Por Miguel Ángel de León
Mis princesas las elijo yo. Cuando me dejan, claro. Igual que el chinijo del Rey, que eligió la suya con el mando de la tele, aunque jugando con algo de ventaja con respecto al resto de los mortales, simples hijos de plebeyas no más. La última vez que escribí aquí algo relacionado con la Monarquía, una lectora preguntaba que con qué derecho podía hacer una crítica a esa institución. Le respondo ahora, que viene a cuento: con el derecho que me da pagar por unos “servicios” que ni siquiera he mandado a pedir.

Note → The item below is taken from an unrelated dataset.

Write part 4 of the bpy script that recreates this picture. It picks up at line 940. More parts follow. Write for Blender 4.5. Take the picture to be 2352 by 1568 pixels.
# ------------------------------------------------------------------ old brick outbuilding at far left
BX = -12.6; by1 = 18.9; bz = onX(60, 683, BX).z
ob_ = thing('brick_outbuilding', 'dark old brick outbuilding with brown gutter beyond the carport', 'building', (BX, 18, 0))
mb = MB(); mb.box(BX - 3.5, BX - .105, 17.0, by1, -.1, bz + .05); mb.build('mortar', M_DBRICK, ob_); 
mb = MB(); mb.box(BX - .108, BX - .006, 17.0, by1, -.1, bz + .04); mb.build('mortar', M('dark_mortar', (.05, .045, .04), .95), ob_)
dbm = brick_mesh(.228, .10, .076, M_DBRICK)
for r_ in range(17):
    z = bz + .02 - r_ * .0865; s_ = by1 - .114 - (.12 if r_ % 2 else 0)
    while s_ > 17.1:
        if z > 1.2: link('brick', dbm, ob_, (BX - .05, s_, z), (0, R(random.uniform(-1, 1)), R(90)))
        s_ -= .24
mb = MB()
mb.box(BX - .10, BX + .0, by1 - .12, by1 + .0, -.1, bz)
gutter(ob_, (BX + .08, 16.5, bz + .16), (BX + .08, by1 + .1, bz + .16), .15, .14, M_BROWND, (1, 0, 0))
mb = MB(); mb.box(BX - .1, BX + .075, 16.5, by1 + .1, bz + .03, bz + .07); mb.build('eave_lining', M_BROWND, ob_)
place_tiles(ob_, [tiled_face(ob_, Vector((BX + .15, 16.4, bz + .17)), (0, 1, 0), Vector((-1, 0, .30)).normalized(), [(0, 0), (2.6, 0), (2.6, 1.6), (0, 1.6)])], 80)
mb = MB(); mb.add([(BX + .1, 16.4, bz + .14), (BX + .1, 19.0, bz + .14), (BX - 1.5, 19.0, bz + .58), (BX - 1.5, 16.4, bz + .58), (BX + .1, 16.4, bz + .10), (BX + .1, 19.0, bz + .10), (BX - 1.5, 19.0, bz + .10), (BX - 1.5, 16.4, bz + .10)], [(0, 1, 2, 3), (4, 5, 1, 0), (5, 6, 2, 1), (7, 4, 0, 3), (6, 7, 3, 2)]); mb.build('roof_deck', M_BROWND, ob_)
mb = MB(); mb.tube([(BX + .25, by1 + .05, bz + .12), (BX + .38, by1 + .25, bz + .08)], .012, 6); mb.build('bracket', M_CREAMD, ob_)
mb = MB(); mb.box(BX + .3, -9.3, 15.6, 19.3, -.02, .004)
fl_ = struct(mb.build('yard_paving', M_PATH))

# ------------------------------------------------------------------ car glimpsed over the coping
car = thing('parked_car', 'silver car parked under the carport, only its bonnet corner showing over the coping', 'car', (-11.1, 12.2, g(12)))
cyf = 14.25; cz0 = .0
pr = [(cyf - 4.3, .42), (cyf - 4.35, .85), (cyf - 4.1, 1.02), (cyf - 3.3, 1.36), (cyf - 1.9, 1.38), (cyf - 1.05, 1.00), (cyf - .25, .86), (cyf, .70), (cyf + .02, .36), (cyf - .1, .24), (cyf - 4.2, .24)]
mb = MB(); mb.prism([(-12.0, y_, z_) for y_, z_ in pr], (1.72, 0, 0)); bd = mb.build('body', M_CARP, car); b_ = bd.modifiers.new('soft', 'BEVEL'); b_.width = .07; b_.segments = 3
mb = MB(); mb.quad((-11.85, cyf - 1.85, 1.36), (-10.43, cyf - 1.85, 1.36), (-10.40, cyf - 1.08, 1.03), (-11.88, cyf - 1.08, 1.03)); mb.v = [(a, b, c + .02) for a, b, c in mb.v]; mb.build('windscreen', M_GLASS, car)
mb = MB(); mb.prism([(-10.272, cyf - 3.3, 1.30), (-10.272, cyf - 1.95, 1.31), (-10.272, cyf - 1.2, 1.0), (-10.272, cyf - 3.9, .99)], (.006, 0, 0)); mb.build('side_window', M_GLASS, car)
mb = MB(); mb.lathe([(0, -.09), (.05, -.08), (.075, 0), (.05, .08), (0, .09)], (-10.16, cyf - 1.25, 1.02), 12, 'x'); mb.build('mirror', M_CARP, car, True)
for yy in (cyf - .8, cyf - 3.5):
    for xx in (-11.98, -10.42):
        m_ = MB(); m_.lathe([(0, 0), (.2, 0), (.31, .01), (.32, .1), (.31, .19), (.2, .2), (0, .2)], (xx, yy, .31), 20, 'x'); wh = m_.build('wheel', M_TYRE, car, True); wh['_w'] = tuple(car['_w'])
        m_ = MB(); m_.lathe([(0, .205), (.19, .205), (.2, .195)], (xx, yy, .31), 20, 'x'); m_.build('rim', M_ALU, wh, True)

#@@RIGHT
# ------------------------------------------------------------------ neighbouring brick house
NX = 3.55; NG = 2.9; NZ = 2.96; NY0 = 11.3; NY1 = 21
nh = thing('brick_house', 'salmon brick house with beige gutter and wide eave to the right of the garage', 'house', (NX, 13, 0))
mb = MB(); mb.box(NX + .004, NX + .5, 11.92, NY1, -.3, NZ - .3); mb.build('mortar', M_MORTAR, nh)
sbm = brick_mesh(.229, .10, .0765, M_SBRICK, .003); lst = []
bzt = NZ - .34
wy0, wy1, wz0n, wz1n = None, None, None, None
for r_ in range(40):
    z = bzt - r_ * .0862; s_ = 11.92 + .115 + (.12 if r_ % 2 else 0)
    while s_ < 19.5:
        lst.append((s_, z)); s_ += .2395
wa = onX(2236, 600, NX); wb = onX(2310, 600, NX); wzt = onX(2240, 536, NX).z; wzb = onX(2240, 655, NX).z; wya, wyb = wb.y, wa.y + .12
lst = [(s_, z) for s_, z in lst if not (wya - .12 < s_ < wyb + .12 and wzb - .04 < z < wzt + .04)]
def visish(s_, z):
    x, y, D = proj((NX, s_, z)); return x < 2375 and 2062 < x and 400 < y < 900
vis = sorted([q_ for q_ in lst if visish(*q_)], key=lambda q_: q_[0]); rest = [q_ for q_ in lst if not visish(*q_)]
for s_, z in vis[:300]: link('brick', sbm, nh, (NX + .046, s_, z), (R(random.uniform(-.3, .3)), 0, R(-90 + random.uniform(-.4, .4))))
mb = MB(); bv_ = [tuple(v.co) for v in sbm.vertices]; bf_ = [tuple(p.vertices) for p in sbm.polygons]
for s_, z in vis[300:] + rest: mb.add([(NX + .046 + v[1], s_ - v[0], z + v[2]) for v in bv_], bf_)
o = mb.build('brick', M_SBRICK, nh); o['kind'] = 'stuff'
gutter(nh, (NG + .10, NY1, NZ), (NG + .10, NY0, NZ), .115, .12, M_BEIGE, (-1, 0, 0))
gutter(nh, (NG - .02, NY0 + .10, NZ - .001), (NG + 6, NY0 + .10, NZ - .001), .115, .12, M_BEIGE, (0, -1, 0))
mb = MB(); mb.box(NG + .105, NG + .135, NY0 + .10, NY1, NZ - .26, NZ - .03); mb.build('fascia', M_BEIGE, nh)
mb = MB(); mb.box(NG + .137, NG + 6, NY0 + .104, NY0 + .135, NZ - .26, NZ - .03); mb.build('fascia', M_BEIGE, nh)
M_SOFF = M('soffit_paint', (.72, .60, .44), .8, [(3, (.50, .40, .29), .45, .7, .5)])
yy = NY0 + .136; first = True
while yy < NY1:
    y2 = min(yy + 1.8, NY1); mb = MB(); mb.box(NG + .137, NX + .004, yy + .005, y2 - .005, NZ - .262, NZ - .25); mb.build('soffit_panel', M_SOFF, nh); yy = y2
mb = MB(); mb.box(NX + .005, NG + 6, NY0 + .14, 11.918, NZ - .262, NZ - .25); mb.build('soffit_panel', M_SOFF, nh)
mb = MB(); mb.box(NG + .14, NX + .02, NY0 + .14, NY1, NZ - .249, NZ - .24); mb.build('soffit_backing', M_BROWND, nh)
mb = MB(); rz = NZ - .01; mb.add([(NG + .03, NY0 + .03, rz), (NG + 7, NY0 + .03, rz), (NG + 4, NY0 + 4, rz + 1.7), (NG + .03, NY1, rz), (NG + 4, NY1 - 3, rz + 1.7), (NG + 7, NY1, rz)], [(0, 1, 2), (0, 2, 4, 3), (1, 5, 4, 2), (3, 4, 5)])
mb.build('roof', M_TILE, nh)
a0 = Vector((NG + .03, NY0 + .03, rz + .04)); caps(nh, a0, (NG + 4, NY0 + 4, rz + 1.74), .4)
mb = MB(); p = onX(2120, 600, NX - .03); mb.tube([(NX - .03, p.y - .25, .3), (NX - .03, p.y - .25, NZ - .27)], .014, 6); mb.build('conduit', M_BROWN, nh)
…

Una muchacha que había nacido de entre la plebe murió ayer, muy joven todavía. Me entero del luctuoso acontecimiento en la radio, mientras voy en el coche. No le envío mi humilde sentido pésame a su familia porque no tengo el gusto de conocerla, al contrario de la inmensa mayoría de los oyentes que no más darse a conocer la noticia se lanzan a llamar a las emisoras a mostrar su pesar. No dudo que el pronto sea sincero y noble, ni que la intención sea buena. Tan buena como inútil. Tan inútil como ridícula. Pero dicen que lo que cuenta es el gesto.

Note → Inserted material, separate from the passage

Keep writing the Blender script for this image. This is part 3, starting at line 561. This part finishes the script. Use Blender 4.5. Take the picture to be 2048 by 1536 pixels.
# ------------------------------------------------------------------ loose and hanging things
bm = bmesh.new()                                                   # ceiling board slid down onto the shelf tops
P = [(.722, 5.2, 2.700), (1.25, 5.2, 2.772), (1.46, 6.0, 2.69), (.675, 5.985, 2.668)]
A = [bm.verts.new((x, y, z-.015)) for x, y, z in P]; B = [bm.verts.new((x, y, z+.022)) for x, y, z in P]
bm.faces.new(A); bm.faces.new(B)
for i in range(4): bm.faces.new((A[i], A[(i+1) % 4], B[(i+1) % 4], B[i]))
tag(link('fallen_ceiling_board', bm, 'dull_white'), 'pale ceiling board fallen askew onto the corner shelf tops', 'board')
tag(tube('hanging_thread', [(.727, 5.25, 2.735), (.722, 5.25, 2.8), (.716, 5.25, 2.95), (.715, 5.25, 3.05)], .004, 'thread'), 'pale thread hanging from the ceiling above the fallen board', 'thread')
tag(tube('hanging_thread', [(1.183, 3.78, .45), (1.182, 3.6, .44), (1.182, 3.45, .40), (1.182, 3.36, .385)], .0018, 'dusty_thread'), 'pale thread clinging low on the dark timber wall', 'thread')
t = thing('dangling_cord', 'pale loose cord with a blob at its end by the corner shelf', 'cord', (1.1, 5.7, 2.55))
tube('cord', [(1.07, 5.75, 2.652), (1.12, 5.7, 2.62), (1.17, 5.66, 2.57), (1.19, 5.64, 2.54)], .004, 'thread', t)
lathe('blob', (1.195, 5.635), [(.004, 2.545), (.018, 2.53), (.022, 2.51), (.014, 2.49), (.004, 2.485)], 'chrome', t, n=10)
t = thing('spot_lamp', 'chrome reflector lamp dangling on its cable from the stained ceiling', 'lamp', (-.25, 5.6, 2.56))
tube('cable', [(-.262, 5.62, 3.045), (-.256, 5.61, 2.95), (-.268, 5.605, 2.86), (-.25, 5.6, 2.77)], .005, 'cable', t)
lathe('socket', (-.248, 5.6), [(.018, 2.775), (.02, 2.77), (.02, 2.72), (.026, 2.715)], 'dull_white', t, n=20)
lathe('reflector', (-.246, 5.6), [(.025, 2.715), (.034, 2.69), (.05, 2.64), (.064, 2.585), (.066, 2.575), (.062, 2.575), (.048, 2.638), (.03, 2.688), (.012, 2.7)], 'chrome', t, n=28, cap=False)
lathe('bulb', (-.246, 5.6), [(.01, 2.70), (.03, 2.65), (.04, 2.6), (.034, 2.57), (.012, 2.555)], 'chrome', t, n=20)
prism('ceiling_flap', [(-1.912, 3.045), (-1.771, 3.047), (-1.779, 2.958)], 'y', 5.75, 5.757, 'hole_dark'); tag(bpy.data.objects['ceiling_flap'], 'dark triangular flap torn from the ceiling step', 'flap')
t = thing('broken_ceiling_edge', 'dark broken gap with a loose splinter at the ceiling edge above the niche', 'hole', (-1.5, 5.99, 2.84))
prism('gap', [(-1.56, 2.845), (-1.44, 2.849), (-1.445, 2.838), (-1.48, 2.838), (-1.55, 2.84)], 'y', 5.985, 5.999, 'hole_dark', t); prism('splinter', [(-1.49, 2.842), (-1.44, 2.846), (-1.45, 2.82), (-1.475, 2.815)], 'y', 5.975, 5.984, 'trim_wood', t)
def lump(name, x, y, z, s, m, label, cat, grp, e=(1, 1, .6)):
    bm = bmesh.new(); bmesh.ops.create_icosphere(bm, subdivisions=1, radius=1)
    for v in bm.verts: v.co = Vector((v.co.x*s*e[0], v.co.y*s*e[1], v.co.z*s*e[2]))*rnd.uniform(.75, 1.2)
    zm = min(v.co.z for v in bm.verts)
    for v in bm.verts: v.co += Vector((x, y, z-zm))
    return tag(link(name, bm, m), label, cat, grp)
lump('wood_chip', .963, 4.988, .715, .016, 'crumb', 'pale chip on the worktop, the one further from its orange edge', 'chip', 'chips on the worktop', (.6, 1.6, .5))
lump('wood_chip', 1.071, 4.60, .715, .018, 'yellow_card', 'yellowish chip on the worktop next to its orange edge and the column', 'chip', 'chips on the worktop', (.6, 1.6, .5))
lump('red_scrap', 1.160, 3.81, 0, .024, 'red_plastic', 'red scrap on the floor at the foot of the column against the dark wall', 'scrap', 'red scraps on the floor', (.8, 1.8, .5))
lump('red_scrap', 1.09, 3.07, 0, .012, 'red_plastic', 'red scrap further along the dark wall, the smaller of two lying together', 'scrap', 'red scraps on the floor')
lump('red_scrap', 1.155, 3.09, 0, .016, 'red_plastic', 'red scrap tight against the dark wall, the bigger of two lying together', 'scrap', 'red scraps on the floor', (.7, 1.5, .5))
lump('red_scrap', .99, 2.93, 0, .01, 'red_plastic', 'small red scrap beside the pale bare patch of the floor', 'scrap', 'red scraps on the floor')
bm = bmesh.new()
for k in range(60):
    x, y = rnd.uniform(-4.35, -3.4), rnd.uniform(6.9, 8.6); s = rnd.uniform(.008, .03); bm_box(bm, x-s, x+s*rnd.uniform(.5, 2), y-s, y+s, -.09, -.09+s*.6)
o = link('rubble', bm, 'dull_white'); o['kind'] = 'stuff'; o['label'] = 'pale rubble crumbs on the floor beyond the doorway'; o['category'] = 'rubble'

Tampoco conocía, ni siquiera por fotografía, a la fallecida, que dice la locutora que venía siendo hermana de otra periodista con muy mal gusto literario (sobre su presunto sentido del humor mejor me callo), y que casó con el mencionado heredero a un trono que yo no reconozco, cuya Casa (Real, dicen, no como las de los veinte metros cuadrados) ha pedido respeto para la fallecida. Gran error del responsable de prensa de turno, a fe mía, pues eso es tanto como decir que la muerta no ha muerto de muerte natural... y todo lo que usted ya está pensando, claro, porque estamos hechos, criados y educados para la maledicencia, como es triste fama.
Durante siglos nos contaron el cuento al revés. No lo recuerdo bien, porque tengo muy mala memoria para según qué historias, pero venía siendo más o menos como sigue, resumiéndolo mucho:
El humilde muchacho -no recuerdo si también mendigo- logró acceder al Palacio con no sé qué tretas o artes. Y allí, frente a la Princesa altiva y distante, le confesó su admiración, por decirlo suavemente. Ella, abusadora de su poder y de su belleza, le dijo que si de verdad la quería tanto como decía se pusiera a esperarla cien días, con sus cien noches, bajo su balcón. Así lo hizo el rendido enamorado. Pasaron días, semanas y meses, apareció y se ocultó el sol, sufrió el frío y la lluvia... y así hasta 99 lunas. Y justo cuando sólo le faltaba un día para cumplir su promesa, el joven cogió sus míseras pertenencias, se alejó del balcón y abandonó el pueblo, ante el asombro de todos los lugareños, que ya daban por hecho que cumpliría con su palabra y la princesa se vería obligada a aceptar su amor. Ya en las afueras de aquel lugar, se tropezó por el camino con un chinijo que le preguntó, tan extrañado como el resto de los vecinos, por qué decidía abandonar cuando sólo le faltaban unas horas escasas para hacer realidad el sueño.
-Estaba prendado de alguien que no me quiere. Pudo ahorrarme noventa y nueve días de inútil sufrimiento y no lo hizo.